The Magna Carta is 800 years old on 15 June 2015. It is impressive that such an old document should continue to inspire individuals and societies around the world. The principles it enshrines – equality before the law, limits to the arbitrary exercise of power, due and fair process for citizens – are timeless and remain utterly relevant today.
The Magna Carta has influenced many subsequent national and international documents, including the 1689 English Bill of Rights, the 1776 US Declaration of Independence, the 1791 US Bill of Rights, the 1948 Universal Declaration of Human Rights (UDHR), and the 1953 European Convention on Human Rights. The core principles were prominent in the minds of those of us who were negotiating the European Union Charter of Fundamental Rights in 1998-2000. Basic human rights have served to reinforce the rule of law and democracy, promoting prosperity and general quality of life, and strengthening what Prime Minister David Cameron has called the “golden thread” of good governance and effective, transparent and accountable institutions.
Human Rights are universal, as the UDHR makes clear. They are there for all of us and should be valued and defended. King John reluctantly signed the charter in Runnymede meadow. It was swiftly annulled. The noblemen themselves were hardly democrats as we would understand the word. But despite these inauspicious beginnings, the Magna Carta was revived and has become a hugely significant document. Most clauses are no longer on the statute book, but the principles behind the ones that do remain have been global game changers.

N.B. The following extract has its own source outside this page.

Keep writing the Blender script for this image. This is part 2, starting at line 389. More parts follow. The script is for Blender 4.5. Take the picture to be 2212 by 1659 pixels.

The Magna Carta will be celebrated this year in the UK and in British Embassies around the world. Local communities such as Barnes in southwest London have made it a recurrent theme of events throughout 2015. Last month I visited the excellent Magna Carta exhibition in the British Library, which includes two of the four surviving original manuscripts. I bought two souvenir copies, which will have pride of place at this week’s Queen’s Birthday Party in Berne where the theme is “British Values, British Excellence”. A decade ago I presented my previous copy to an Uzbek human rights defender, who understood far better than most its continuing significance. Like many British Ambassadors I have been showcasing the Magna Carta in speeches, most recently in Locarno last weekend, and will be co-hosting a UK-Swiss event later in the year with leading legal experts from both countries. (I have even dusted off drafts of a novel set in 1215 which I have been writing since 2006 – but please don’t hold your breath!) I hope that people from Britain, Switzerland, Liechtenstein and many other countries will take part in the many activities commemorating a remarkable document, and the crucial values that it has promoted.